I put the plastic laminated both side of my router table also. I used 3/4 mdf. 2 pieces glued together with contact cement. You need to make sure that the work table that you are using is really flat when laminating and that you apply enough pressure to make sure everything stays flat. I’ve got some project pics of my table.

-- DaveH - Boise, Idaho - “How hard can it be? It's only wood!”

View balsabob's profile

balsabob

4 posts in 2664 days


#4 posted 03-09-2008 03:10 PM

Thanks for the quick responses. The top is two pieces of MDF-1/2” and 3/4”. I have not cut the hole for the router plate and have cut the strip for the miter gauge. I guessing that when I clamped the two pieces I did not “hold” the middle sufficiently to bond as tight as the sides.

Very frustrating!

Gary, I might take your suggestion and just start over.

My weather conditions are southern California with minimal humidity.
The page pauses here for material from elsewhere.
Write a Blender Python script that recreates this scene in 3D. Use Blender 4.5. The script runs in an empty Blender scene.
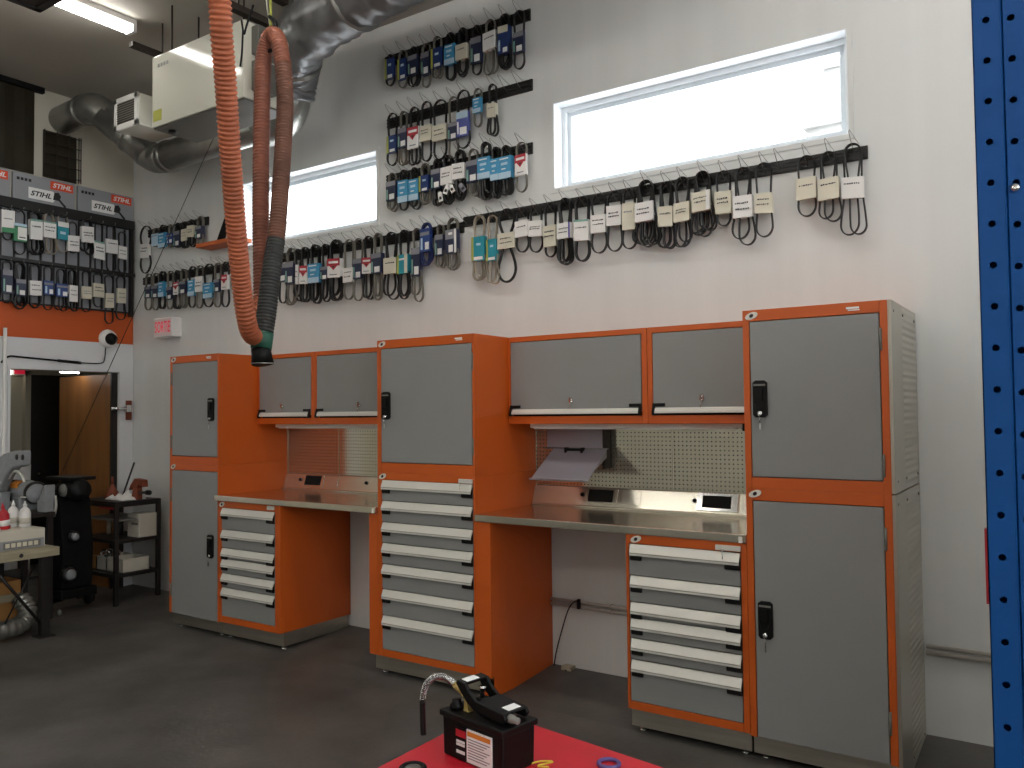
import bpy, math, random
from mathutils import Vector, Matrix, noise
PI = math.pi
S = bpy.context.scene
COL = S.collection
random.seed(7)
FLOOR = -0.05
CEIL = 4.60
XL = -3.33          # left wall plane
D = 0.69            # depth of the tall cabinets (fronts at y = -D); back wall plane is y = 0

# ------------------------------------------------------------------ camera
cam_d = bpy.data.cameras.new('camera')
cam = bpy.data.objects.new('camera', cam_d)
COL.objects.link(cam)
cam_d.sensor_width = 36.0
cam_d.lens = 827.08 * 36.0 / 1024.0
cam_d.clip_start = 0.05
_yaw, _pit, _rol = -0.5967, 0.0347, -0.0105
fw = Vector((math.sin(_yaw) * math.cos(_pit), math.cos(_yaw) * math.cos(_pit), math.sin(_pit)))
r0 = Vector((math.cos(_yaw), -math.sin(_yaw), 0))
u0 = r0.cross(fw)
rr = math.cos(_rol) * r0 + math.sin(_rol) * u0
uu = -math.sin(_rol) * r0 + math.cos(_rol) * u0
cam.matrix_world = Matrix(((rr.x, uu.x, -fw.x, 4.3362), (rr.y, uu.y, -fw.y, -4.6328), (rr.z, uu.z, -fw.z, 1.6215), (0, 0, 0, 1)))
S.camera = cam

# ------------------------------------------------------------------ sky, daylight portals, exposure
w = bpy.data.worlds.new('overcast_sky')
S.world = w
w.use_nodes = True
bg = w.node_tree.nodes['Background']
bg.inputs['Color'].default_value = (0.93, 0.97, 1.0, 1)
bg.inputs['Strength'].default_value = 5.0
S.view_settings.view_transform = 'Standard'
S.view_settings.look = 'None'
S.view_settings.exposure = 0.38
S.view_settings.gamma = 1.0
S.view_settings.use_curve_mapping = False

def area(name, loc, rot, sx, sy, power, color=(1, 1, 1), portal=False):
    l = bpy.data.lights.new(name, 'AREA')
    l.shape = 'RECTANGLE'; l.size = sx; l.size_y = sy; l.energy = power; l.color = color
    if portal: l.cycles.is_portal = True
    o = bpy.data.objects.new(name, l); COL.objects.link(o)
    o.location = loc; o.rotation_euler = rot
    return o
# a large opening in the right wall (outside the frame) and the two strip windows let the sky in
DOOR = (-6.6, -1.6, 1.7, 3.7)   # glazed overhead door in the right wall: y0, y1, z0, z1
area('daylight_portal', (8.02, (DOOR[0] + DOOR[1]) / 2, (DOOR[2] + DOOR[3]) / 2), (PI / 2, 0, PI / 2), DOOR[1] - DOOR[0], DOOR[3] - DOOR[2], 1, portal=True)
area('daylight_portal', (2.46, .19, 3.37), (-PI / 2, 0, 0), 1.8, .56, 1, portal=True)
area('daylight_portal', (-.85, .19, 3.37), (-PI / 2, 0, 0), 1.6, .56, 1, portal=True)

# ------------------------------------------------------------------ materials
def lin(h):
    h = h.lstrip('#')
    c = [int(h[i:i + 2], 16) / 255 for i in (0, 2, 4)]
    return tuple((v / 12.92 if v <= .04045 else ((v + .055) / 1.055) ** 2.4) for v in c) + (1,)
M = {}
def mat(name, col, rough=.5, metal=0., var=0., vscale=8., bump=0., bscale=60., emit=0., spec=None, stretch=None):
    m = bpy.data.materials.new(name); m.use_nodes = True
    nt = m.node_tree; b = nt.nodes['Principled BSDF']
    c = lin(col) if isinstance(col, str) else tuple(col) + (1,)
    b.inputs['Base Color'].default_value = c
    b.inputs['Roughness'].default_value = rough
    b.inputs['Metallic'].default_value = metal
    if spec is not None: b.inputs['Specular IOR Level'].default_value = spec
    if emit:
        b.inputs['Emission Color'].default_value = c; b.inputs['Emission Strength'].default_value = emit
    if var or bump:
        tc = nt.nodes.new('ShaderNodeTexCoord'); src = tc.outputs['Object']
        if stretch:
            mp = nt.nodes.new('ShaderNodeMapping'); mp.inputs['Scale'].default_value = stretch
            nt.links.new(src, mp.inputs['Vector']); src = mp.outputs['Vector']
    if var:
        n = nt.nodes.new('ShaderNodeTexNoise'); n.inputs['Scale'].default_value = vscale; n.inputs['Detail'].default_value = 6
        r = nt.nodes.new('ShaderNodeValToRGB')
        r.color_ramp.elements[0].position = .3; r.color_ramp.elements[1].position = .7
        r.color_ramp.elements[0].color = tuple(v * (1 - var) for v in c[:3]) + (1,)
        r.color_ramp.elements[1].color = tuple(min(1, v * (1 + var)) for v in c[:3]) + (1,)
        nt.links.new(src, n.inputs['Vector']); nt.links.new(n.outputs['Fac'], r.inputs['Fac'])
        nt.links.new(r.outputs['Color'], b.inputs['Base Color'])
    if bump:
        n2 = nt.nodes.new('ShaderNodeTexNoise'); n2.inputs['Scale'].default_value = bscale; n2.inputs['Detail'].default_value = 3
        bp = nt.nodes.new('ShaderNodeBump'); bp.inputs['Strength'].default_value = bump; bp.inputs['Distance'].default_value = .01
        nt.links.new(src, n2.inputs['Vector']); nt.links.new(n2.outputs['Fac'], bp.inputs['Height'])
        nt.links.new(bp.outputs['Normal'], b.inputs['Normal'])
    M[name] = m
    return m
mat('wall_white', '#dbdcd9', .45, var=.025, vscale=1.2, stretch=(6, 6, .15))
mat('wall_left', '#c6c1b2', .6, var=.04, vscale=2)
mat('lintel_white', '#dedfe0', .5)
mat('ceiling', '#b3aea3', .7, var=.05, vscale=1.5)
mat('orange', '#c85a18', .38, var=.03, vscale=3)
mat('orange_paint', '#c4551a', .55, var=.03, vscale=3)
mat('door_grey', '#8f8f8d', .42, var=.02, vscale=5)
mat('alu', '#dfddd4', .38, metal=.15)
mat('black', '#070707', .5, spec=.25)
mat('black_matte', '#0c0c0c', .8, spec=.2)
mat('void', '#040404', .9)
mat('steel', '#dbd5c6', .17, metal=.96, var=.05, vscale=4, stretch=(.5, 30, 30))
mat('steel_console', '#dcd7c8', .2, metal=.88, var=.05, vscale=4, stretch=(.5, 30, 30))
mat('steel_side', '#b7b2a6', .34, metal=.85)
mat('plinth', '#b5b0a4', .35, metal=.9, var=.1, vscale=3, stretch=(.5, 4, 20))
mat('chrome', '#e2e2e0', .12, metal=1)
mat('white_frame', '#eef2f5', .4)
mat('vinyl', '#dfe7ec', .35)
mat('heater_white', '#d5d4c6', .09, spec=.6)
mat('grey_paint', '#77766f', .5)
mat('heater_grey', '#6b6a63', .45, metal=.4)
mat('galv', '#9a9a94', .33, metal=.8, var=.15, vscale=9, bump=.15, bscale=12)
mat('foil', '#7c7d7e', .42, metal=.55, var=.2, vscale=7, bump=.6, bscale=9)
mat('dark_steel', '#2b2119', .6)
mat('dark_sheet', '#2a251a', .28, var=.3, vscale=3)
mat('hose_orange', '#ad5d3b', .5, var=.2, vscale=5)
mat('hose_black', '#2a2c2a', .55, var=.2, vscale=6)
mat('green_tape', '#235443', .5, var=.3, vscale=14)
mat('rubber', '#1b1b1b', .5)
mat('rubber_black', '#0e0e0e', .45)
mat('rubber_grey', '#6e6a60', .55)
mat('rubber_tan', '#9b9180', .55)
mat('rubber_blue', '#1d2a5c', .5)
mat('rail_black', '#151311', .45)
mat('wire', '#8d8a84', .3, metal=.9)
for n_, c_ in dict(t_navy='#262c47', t_royal='#22396f', t_peri='#5a62a6', t_cyan='#4598c2', t_teal='#2590a0', t_pale='#b9d3e2', t_white='#eceae6',
                   t_cream='#d8d3bf', t_red='#b5333d', t_green='#3a8458', t_yellow='#a9ab4c', t_grey='#84848a', t_dark='#2a2a2e', t_tan='#b19a5a',
                   t_purple='#4a3f9d', t_blue='#2b4580', t_greeny='#7fa89a').items(): mat(n_, c_, .4)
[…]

The glue up took place two weeks ago.

I could also place the top between two level boards and use the router as a “planer” and level the laminated surface.
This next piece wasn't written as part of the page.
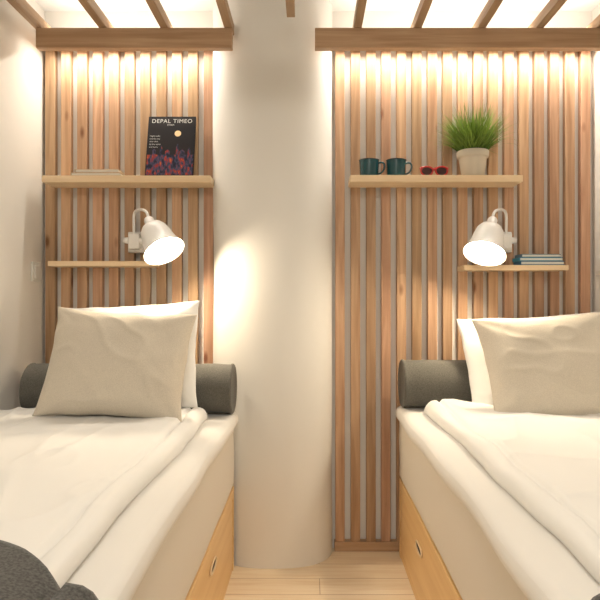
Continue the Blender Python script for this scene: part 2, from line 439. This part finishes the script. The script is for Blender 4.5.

I don’t have a sufficient amount of laminate for both sides and that stuff is expensive.

-- Bob, Calif.

View Dadoo's profile

Dadoo

1771 posts in 2713 days


#5 posted 03-09-2008 05:08 PM

Metal. Cast iron. 1” thick!

Or, speaking from experience, make it thicker. My first router table was a scrap piece of counter top 3/4” thick. Worked really great till I one day discovered it had sank 1/32” in the center! Try scrapeing 1/32” of hard maple off a 2” wide breadboard edge thats appx. 20’ long…and without marring the laminated top it’s securely glued to! Took weeks.
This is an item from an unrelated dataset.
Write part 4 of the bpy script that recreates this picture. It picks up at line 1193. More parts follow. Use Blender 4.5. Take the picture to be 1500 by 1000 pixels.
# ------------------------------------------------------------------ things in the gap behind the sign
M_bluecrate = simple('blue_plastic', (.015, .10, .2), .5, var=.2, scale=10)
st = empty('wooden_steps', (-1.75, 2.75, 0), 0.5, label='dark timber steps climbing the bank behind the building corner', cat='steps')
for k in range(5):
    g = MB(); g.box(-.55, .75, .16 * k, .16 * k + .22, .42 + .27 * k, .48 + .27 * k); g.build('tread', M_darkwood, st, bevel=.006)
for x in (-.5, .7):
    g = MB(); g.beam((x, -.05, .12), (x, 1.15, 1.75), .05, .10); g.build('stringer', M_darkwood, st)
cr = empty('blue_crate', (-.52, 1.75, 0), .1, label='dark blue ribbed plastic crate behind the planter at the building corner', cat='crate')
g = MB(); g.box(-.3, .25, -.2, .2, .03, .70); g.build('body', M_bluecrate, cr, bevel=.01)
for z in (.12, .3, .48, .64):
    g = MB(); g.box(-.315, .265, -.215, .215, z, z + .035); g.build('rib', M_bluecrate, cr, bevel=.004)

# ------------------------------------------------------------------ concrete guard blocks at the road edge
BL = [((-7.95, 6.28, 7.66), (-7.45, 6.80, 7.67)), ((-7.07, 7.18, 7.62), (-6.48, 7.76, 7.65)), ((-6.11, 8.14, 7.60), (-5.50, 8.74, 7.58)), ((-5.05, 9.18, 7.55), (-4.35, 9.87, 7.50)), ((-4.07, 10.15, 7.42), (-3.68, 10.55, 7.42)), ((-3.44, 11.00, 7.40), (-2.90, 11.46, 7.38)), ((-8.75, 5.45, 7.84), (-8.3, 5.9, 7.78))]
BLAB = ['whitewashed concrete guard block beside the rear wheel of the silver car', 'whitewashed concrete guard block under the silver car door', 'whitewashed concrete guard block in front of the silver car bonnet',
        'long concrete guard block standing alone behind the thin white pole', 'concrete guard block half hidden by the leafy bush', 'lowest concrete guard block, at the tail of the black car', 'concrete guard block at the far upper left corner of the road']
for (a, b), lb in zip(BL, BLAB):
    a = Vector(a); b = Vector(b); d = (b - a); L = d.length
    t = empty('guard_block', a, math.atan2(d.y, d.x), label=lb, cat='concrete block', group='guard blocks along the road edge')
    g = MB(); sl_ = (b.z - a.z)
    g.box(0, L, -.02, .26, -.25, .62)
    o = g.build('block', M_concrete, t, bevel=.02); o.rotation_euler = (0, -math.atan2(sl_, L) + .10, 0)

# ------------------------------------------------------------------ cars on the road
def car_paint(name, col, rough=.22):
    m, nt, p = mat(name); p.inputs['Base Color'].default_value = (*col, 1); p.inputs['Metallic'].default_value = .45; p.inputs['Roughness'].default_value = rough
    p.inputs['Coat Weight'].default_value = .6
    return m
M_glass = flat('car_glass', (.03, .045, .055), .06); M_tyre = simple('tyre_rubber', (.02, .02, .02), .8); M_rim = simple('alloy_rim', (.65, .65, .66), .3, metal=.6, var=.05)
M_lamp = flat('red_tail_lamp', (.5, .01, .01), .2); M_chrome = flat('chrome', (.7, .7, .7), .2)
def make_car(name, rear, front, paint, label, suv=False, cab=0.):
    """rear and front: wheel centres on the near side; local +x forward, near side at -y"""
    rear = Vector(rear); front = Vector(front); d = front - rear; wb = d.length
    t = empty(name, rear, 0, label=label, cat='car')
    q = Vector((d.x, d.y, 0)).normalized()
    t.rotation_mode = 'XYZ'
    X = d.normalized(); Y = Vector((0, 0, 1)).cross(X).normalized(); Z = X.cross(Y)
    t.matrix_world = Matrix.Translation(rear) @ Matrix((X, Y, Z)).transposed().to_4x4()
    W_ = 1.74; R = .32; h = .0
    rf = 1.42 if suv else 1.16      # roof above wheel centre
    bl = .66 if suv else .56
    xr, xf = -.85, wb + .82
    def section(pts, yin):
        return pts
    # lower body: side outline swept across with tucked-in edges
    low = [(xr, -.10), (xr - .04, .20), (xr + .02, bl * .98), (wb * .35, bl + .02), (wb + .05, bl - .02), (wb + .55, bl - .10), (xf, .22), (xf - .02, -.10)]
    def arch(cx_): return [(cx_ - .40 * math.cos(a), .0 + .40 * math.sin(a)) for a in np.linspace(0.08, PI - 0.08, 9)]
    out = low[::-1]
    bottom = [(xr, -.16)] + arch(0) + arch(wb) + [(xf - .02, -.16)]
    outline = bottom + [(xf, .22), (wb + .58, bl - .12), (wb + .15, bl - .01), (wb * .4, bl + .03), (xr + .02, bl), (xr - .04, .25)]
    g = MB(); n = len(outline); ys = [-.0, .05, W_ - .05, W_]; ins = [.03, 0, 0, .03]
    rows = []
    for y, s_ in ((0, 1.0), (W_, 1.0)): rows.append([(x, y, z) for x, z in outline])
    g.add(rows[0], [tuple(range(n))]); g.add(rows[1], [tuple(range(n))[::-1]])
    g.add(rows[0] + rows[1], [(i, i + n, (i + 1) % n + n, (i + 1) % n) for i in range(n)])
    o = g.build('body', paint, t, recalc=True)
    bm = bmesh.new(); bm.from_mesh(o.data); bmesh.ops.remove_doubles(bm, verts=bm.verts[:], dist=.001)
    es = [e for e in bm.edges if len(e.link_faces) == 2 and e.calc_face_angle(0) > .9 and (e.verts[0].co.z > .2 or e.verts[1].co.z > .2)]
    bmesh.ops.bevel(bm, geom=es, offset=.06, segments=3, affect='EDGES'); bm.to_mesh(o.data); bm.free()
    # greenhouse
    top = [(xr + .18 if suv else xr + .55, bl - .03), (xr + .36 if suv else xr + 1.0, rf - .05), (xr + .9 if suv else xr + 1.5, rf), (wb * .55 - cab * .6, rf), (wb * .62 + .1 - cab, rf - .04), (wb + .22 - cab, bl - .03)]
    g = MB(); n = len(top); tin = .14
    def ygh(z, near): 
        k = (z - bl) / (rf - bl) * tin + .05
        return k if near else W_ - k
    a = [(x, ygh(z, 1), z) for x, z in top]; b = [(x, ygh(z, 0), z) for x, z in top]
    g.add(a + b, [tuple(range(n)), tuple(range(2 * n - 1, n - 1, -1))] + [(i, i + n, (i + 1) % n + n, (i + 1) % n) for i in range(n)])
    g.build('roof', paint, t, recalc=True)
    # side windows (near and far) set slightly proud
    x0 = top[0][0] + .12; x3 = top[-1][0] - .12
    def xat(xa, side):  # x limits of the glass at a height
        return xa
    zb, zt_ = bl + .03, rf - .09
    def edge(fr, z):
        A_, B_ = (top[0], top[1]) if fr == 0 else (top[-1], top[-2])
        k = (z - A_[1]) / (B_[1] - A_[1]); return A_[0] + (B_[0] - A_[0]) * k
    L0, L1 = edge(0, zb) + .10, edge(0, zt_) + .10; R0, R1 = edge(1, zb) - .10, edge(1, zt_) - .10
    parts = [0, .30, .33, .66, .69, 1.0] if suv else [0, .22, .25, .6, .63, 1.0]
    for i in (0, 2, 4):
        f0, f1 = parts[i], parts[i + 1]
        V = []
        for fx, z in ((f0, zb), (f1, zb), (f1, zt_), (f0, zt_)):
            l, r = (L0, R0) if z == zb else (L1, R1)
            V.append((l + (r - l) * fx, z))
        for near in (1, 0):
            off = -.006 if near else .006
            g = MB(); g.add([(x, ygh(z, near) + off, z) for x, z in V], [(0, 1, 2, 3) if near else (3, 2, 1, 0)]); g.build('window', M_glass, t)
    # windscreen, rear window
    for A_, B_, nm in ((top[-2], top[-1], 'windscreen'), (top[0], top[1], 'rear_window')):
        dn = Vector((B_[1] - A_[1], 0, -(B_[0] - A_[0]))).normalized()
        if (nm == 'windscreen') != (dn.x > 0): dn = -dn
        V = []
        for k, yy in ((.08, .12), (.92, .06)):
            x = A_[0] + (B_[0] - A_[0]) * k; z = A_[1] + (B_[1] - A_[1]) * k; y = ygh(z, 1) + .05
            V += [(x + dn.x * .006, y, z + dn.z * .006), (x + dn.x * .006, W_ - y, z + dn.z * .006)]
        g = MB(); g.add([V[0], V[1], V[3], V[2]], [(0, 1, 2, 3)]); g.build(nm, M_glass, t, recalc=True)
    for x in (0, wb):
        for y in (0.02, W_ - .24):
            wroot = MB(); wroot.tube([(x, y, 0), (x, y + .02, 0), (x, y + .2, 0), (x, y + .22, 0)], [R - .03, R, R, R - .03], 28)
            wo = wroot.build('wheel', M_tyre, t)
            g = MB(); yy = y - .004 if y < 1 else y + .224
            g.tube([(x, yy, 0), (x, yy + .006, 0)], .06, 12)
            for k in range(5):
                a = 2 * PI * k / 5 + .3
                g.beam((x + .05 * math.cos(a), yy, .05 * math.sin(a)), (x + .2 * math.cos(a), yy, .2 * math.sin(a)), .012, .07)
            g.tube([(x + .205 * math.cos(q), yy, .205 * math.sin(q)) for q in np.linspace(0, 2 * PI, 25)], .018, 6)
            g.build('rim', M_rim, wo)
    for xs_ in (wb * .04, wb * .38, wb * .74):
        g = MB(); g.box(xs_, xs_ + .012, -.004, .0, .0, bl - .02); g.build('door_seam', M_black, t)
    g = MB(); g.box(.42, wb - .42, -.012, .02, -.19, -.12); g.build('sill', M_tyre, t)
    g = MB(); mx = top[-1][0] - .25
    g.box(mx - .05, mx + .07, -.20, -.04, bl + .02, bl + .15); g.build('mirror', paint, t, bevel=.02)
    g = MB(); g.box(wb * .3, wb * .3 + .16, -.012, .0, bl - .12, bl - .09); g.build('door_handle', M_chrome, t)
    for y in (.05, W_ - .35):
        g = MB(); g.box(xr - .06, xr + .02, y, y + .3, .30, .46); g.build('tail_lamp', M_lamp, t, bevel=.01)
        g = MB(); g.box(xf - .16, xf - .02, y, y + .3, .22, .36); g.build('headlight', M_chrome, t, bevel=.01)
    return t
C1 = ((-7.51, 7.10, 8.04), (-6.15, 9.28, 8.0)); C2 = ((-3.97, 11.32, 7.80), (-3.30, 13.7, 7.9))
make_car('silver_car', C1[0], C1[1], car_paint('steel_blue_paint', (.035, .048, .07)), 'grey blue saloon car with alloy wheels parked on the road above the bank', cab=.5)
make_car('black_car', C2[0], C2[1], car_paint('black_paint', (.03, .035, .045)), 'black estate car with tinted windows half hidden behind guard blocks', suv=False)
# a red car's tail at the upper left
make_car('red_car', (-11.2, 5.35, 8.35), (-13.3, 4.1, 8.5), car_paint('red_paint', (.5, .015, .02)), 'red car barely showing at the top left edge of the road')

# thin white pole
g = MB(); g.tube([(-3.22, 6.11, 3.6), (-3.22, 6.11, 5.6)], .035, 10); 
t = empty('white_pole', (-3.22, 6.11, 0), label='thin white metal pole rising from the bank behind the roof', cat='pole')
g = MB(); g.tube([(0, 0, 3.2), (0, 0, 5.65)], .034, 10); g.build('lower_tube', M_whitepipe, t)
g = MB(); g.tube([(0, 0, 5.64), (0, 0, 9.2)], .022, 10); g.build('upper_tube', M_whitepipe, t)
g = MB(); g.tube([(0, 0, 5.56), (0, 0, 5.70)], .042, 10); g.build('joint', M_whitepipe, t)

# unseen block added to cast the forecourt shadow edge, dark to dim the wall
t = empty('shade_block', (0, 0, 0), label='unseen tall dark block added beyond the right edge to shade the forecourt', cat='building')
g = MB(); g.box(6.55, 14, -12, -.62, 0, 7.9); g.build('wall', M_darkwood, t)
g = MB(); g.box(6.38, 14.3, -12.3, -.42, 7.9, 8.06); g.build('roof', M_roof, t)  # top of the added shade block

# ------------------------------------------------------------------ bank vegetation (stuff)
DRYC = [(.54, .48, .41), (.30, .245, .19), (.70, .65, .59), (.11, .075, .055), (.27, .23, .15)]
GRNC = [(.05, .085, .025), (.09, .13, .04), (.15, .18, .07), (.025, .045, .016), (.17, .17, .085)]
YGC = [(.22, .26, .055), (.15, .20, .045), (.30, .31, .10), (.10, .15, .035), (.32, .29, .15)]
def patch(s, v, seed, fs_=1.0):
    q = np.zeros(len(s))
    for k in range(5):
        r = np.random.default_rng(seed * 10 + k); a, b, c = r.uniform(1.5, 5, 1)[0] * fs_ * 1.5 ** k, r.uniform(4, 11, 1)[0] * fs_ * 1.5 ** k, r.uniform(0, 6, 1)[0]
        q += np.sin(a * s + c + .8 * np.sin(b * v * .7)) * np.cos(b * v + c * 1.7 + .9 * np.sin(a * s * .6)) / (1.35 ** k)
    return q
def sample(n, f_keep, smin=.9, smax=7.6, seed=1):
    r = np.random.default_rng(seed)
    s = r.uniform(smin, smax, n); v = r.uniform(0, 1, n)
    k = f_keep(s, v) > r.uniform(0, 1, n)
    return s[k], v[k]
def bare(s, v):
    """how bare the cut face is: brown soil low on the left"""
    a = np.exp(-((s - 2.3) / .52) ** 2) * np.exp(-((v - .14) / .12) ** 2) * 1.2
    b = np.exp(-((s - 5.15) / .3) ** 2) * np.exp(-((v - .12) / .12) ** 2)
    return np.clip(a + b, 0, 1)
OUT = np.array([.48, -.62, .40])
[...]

So another word of advice: Put a straight edge on it once in awhile. MDF sucks water right out of the atmosphere. It’ll swell and it’ll sag. Some of the guys here are getting good results with laminating 2 pieces of 3/4” MDF together. That makes a tabletop 1 1/2” thick bud. Should last as long as it don’t get within 30 miles of any lake or pond. LOL!

Good luck to ya!

-- Bob Vila would be so proud of you!

View jcees's profile

jcees

953 posts in 2522 days


#6 posted 03-10-2008 03:32 AM

Bob, ask your cab supply guy or the mgr of the big box cab dept for any cracked or broken sheets of laminate you can pick up on the cheap. You’ll be stuck with what you get but it will be much cheaper. Who cares if it’s lime green with pink polka dots… well… okay, maybe they’ll pay you to take that sheet away.

always,
J.C.

-- When one tugs at a single thing in nature, he finds it attached to the rest of the world. -- John Muir

View Woodchuck1957's profile

Woodchuck1957

944 posts in 2487 days


#7 posted 03-14-2008 06:53 AM

This seems to be a common problem with makeing your own router table. I had the same problem, and the top I used ( 1 1/4” thick, solid, not glued together ) was allready laminated on both sides. I eventually got it flat though. But your right, it is very frustrateing. I don’t know that I’d ever try makeing one again.

View SPalm's profile

SPalm

4904 posts in 2605 days


#8 posted 03-14-2008 02:34 PM

Just some thoughts. I went through this a lot with guys making CNC machines. We needed a substitute for aluminum plate. It is the same situation here. This is what we found as the best solution.

Put laminate on both sides. It will make the top extremely strong. This actually makes a torsion box (two skins tightly coupled to an inner core/structure). Torsion boxes have a natural resistance to twisting or warping or bending. I would recommend using regular wood glue and not contact cement. The contact cement will allow the laminate to flex as it itself stays flexible. When you glue it up, do both sides at once, and do it on top of your table saw and clamp it flat.

And as mentioned, if you use MDF (recommended), seal the edges with paint, glue, or varnish before you edge band. Two layers of MDF spread the two skins apart more, making the torsion box effect more dramatic. When this glue-up is flexed, one laminate skin tries to compress, the other will have to stretch. Laminate does not stretch very much.